Job: Leave out the pictures and restate the rest of the data exactly.

Data block:
● ● ● ●

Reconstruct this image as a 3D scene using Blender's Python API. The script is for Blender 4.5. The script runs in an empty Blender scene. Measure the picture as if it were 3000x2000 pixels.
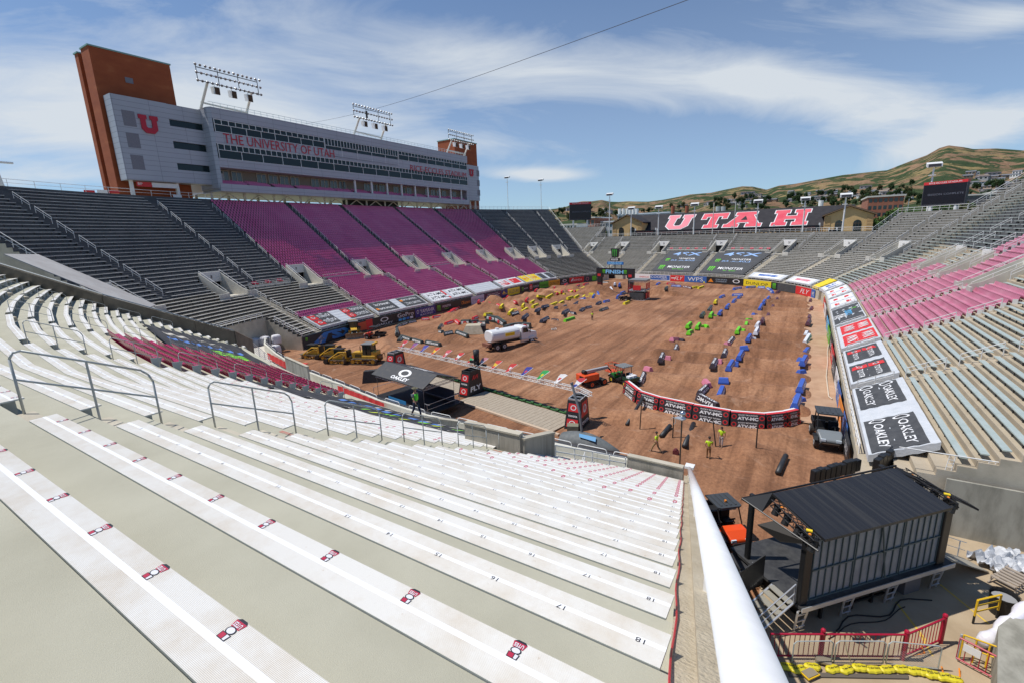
import bpy, math, random
from mathutils import Matrix, Vector
sc = bpy.context.scene
COL = sc.collection
FX = 1373.19
RW = Matrix(((0.84916315, -0.08908631, 0.52056275), (0.52701099, 0.20708291, -0.82424273), (-0.0343709, 0.97425885, 0.22279664)))
CAM = Vector((0, 0, 17.5))
cd = bpy.data.cameras.new('camera'); cam = bpy.data.objects.new('camera', cd); COL.objects.link(cam)
cam.matrix_world = Matrix.Translation(CAM) @ RW.to_4x4()
cd.sensor_width = 36; cd.lens = FX * 36 / 3000; cd.clip_start = 0.05; cd.clip_end = 20000
sc.camera = cam
SUN_EL, SUN_DIR = math.radians(62), math.radians(28)      # shadows run towards +x, a little +y
ld = bpy.data.lights.new('sun', 'SUN'); ld.energy = 4.3; ld.angle = math.radians(0.5); ld.color = (1.0, 0.955, 0.89)
sun = bpy.data.objects.new('sun', ld); COL.objects.link(sun)
dv = Vector((math.cos(SUN_DIR) * math.cos(SUN_EL), math.sin(SUN_DIR) * math.cos(SUN_EL), -math.sin(SUN_EL)))
sun.rotation_euler = dv.to_track_quat('-Z', 'Y').to_euler(); sun.location = (-60, -20, 120)
w = bpy.data.worlds.new('World'); sc.world = w; w.use_nodes = True
nt = w.node_tree; nt.nodes.clear()
def nn(t, typ, **k):
 n = t.nodes.new(typ)
 for a, b in k.items(): setattr(n, a, b)
 return n
sky = nn(nt, 'ShaderNodeTexSky', sky_type='NISHITA', sun_disc=False, sun_elevation=SUN_EL, sun_rotation=math.atan2(-dv.x, -dv.y))
sky.air_density = 1.0; sky.dust_density = 0.6; sky.ozone_density = 2.2; sky.altitude = 1400
tc = nn(nt, 'ShaderNodeTexCoord')
sep = nn(nt, 'ShaderNodeSeparateXYZ'); nt.links.new(tc.outputs['Generated'], sep.inputs[0])
SC = Vector((-.535, .822, .2)).normalized(); SE = Vector((.838, .545, 0)).normalized(); SV = SE.cross(SC) * -1
SV = SV if SV.z > 0 else -SV
def dot_(v):
 n = nn(nt, 'ShaderNodeVectorMath', operation='DOT_PRODUCT'); n.inputs[1].default_value = v; nt.links.new(tc.outputs['Generated'], n.inputs[0]); return n.outputs['Value']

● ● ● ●

Answer:
Reconstruct this image as a 3D scene using Blender's Python API. The script is for Blender 4.5. The script runs in an empty Blender scene. Measure the picture as if it were 3000x2000 pixels.
import bpy, math, random
from mathutils import Matrix, Vector
sc = bpy.context.scene
COL = sc.collection
FX = 1373.19
RW = Matrix(((0.84916315, -0.08908631, 0.52056275), (0.52701099, 0.20708291, -0.82424273), (-0.0343709, 0.97425885, 0.22279664)))
CAM = Vector((0, 0, 17.5))
cd = bpy.data.cameras.new('camera'); cam = bpy.data.objects.new('camera', cd); COL.objects.link(cam)
cam.matrix_world = Matrix.Translation(CAM) @ RW.to_4x4()
cd.sensor_width = 36; cd.lens = FX * 36 / 3000; cd.clip_start = 0.05; cd.clip_end = 20000
sc.camera = cam
SUN_EL, SUN_DIR = math.radians(62), math.radians(28)      # shadows run towards +x, a little +y
ld = bpy.data.lights.new('sun', 'SUN'); ld.energy = 4.3; ld.angle = math.radians(0.5); ld.color = (1.0, 0.955, 0.89)
sun = bpy.data.objects.new('sun', ld); COL.objects.link(sun)
dv = Vector((math.cos(SUN_DIR) * math.cos(SUN_EL), math.sin(SUN_DIR) * math.cos(SUN_EL), -math.sin(SUN_EL)))
sun.rotation_euler = dv.to_track_quat('-Z', 'Y').to_euler(); sun.location = (-60, -20, 120)
w = bpy.data.worlds.new('World'); sc.world = w; w.use_nodes = True
nt = w.node_tree; nt.nodes.clear()
def nn(t, typ, **k):
 n = t.nodes.new(typ)
 for a, b in k.items(): setattr(n, a, b)
 return n
sky = nn(nt, 'ShaderNodeTexSky', sky_type='NISHITA', sun_disc=False, sun_elevation=SUN_EL, sun_rotation=math.atan2(-dv.x, -dv.y))
sky.air_density = 1.0; sky.dust_density = 0.6; sky.ozone_density = 2.2; sky.altitude = 1400
tc = nn(nt, 'ShaderNodeTexCoord')
sep = nn(nt, 'ShaderNodeSeparateXYZ'); nt.links.new(tc.outputs['Generated'], sep.inputs[0])
SC = Vector((-.535, .822, .2)).normalized(); SE = Vector((.838, .545, 0)).normalized(); SV = SE.cross(SC) * -1
SV = SV if SV.z > 0 else -SV
def dot_(v):
 n = nn(nt, 'ShaderNodeVectorMath', operation='DOT_PRODUCT'); n.inputs[1].default_value = v; nt.links.new(tc.outputs['Generated'], n.inputs[0]); return n.outputs['Value']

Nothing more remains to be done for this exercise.